WHAT THIS TASK INVOLVES
Without the pictures, return all of the material exactly as written.
Start
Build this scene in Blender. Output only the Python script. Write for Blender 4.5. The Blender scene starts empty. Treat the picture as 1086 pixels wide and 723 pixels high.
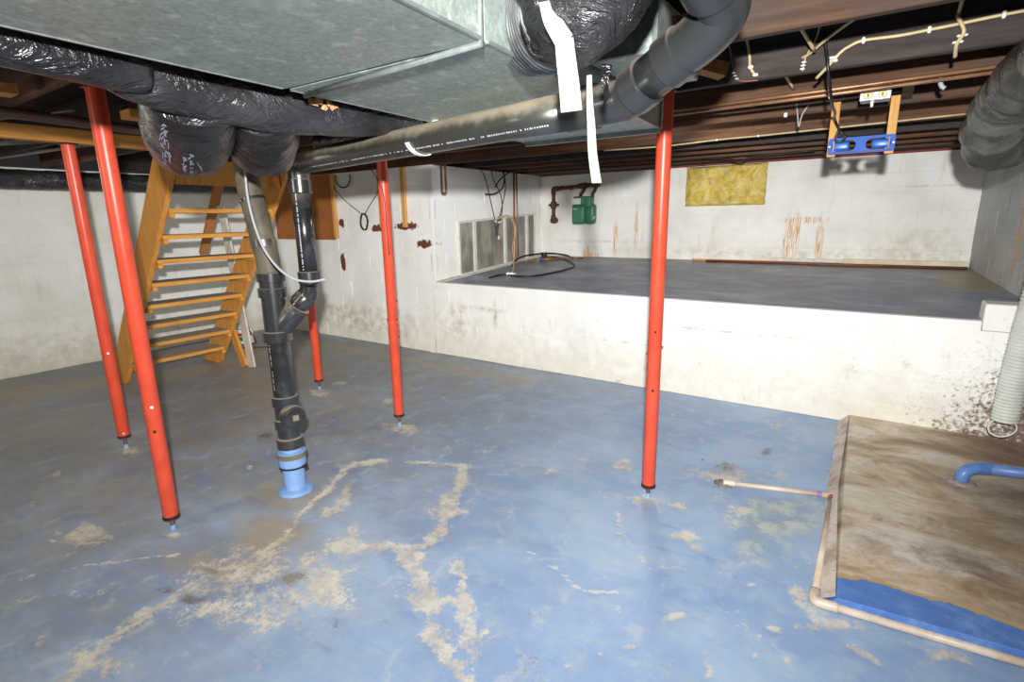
import bpy, bmesh, math, random
import numpy as np
from mathutils import Vector, Matrix, noise
random.seed(7)
C = bpy.context.scene.collection
PI = math.pi

# ---------------------------------------------------------------- camera
cd = bpy.data.cameras.new('camera'); cam = bpy.data.objects.new('camera', cd); C.objects.link(cam)
cd.sensor_width = 36; cd.lens = 563 / 1086 * 36; cd.clip_start = .02
pitch, roll, yaw = math.radians(13.07), math.radians(-.95), math.radians(34.26)
F = Vector((-math.sin(yaw) * math.cos(pitch), math.cos(yaw) * math.cos(pitch), -math.sin(pitch)))
R0 = Vector((math.cos(yaw), math.sin(yaw), 0)); U0 = R0.cross(F)
R = R0 * math.cos(roll) + U0 * math.sin(roll); U = -R0 * math.sin(roll) + U0 * math.cos(roll)
M = Matrix((R, U, -F)).transposed().to_4x4(); M.translation = (0, 0, 1.6)
cam.matrix_world = M
bpy.context.scene.camera = cam

# ---------------------------------------------------------------- world, lights, exposure
w = bpy.data.worlds.new('world'); bpy.context.scene.world = w; w.use_nodes = True
w.node_tree.nodes['Background'].inputs[0].default_value = (.02, .02, .02, 1)
def lamp(name, kind, loc, energy, size=.1, col=(1, 1, 1), rot=None):
    l = bpy.data.lights.new(name, kind); l.energy = energy; l.color = col
    if kind == 'AREA': l.shape = 'RECTANGLE'; l.size, l.size_y = size
    else: l.shadow_soft_size = size
    o = bpy.data.objects.new(name, l); C.objects.link(o); o.location = loc
    if rot: o.rotation_euler = rot
    l.use_nodes = True; nt = l.node_tree; fo = nt.nodes.new('ShaderNodeLightFalloff'); fo.inputs['Strength'].default_value = 1
    nt.links.new(fo.outputs['Linear'], nt.nodes['Emission'].inputs['Strength'])
    return o
# the photographer's flash, held just above and behind the lens
fl = lamp('flash', 'SPOT', (.05, -.08, 1.83), 235, .03, (1, .992, .975), (math.radians(82), 0, math.radians(34)))
fl.data.spot_size = math.radians(140); fl.data.spot_blend = 1.0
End
PROBLEM SOLUTION
Build this scene in Blender. Output only the Python script. Write for Blender 4.5. The Blender scene starts empty. Treat the picture as 1086 pixels wide and 723 pixels high.
import bpy, bmesh, math, random
import numpy as np
from mathutils import Vector, Matrix, noise
random.seed(7)
C = bpy.context.scene.collection
PI = math.pi

# ---------------------------------------------------------------- camera
cd = bpy.data.cameras.new('camera'); cam = bpy.data.objects.new('camera', cd); C.objects.link(cam)
cd.sensor_width = 36; cd.lens = 563 / 1086 * 36; cd.clip_start = .02
pitch, roll, yaw = math.radians(13.07), math.radians(-.95), math.radians(34.26)
F = Vector((-math.sin(yaw) * math.cos(pitch), math.cos(yaw) * math.cos(pitch), -math.sin(pitch)))
R0 = Vector((math.cos(yaw), math.sin(yaw), 0)); U0 = R0.cross(F)
R = R0 * math.cos(roll) + U0 * math.sin(roll); U = -R0 * math.sin(roll) + U0 * math.cos(roll)
M = Matrix((R, U, -F)).transposed().to_4x4(); M.translation = (0, 0, 1.6)
cam.matrix_world = M
bpy.context.scene.camera = cam

# ---------------------------------------------------------------- world, lights, exposure
w = bpy.data.worlds.new('world'); bpy.context.scene.world = w; w.use_nodes = True
w.node_tree.nodes['Background'].inputs[0].default_value = (.02, .02, .02, 1)
def lamp(name, kind, loc, energy, size=.1, col=(1, 1, 1), rot=None):
    l = bpy.data.lights.new(name, kind); l.energy = energy; l.color = col
    if kind == 'AREA': l.shape = 'RECTANGLE'; l.size, l.size_y = size
    else: l.shadow_soft_size = size
    o = bpy.data.objects.new(name, l); C.objects.link(o); o.location = loc
    if rot: o.rotation_euler = rot
    l.use_nodes = True; nt = l.node_tree; fo = nt.nodes.new('ShaderNodeLightFalloff'); fo.inputs['Strength'].default_value = 1
    nt.links.new(fo.outputs['Linear'], nt.nodes['Emission'].inputs['Strength'])
    return o
# the photographer's flash, held just above and behind the lens
fl = lamp('flash', 'SPOT', (.05, -.08, 1.83), 235, .03, (1, .992, .975), (math.radians(82), 0, math.radians(34)))
fl.data.spot_size = math.radians(140); fl.data.spot_blend = 1.0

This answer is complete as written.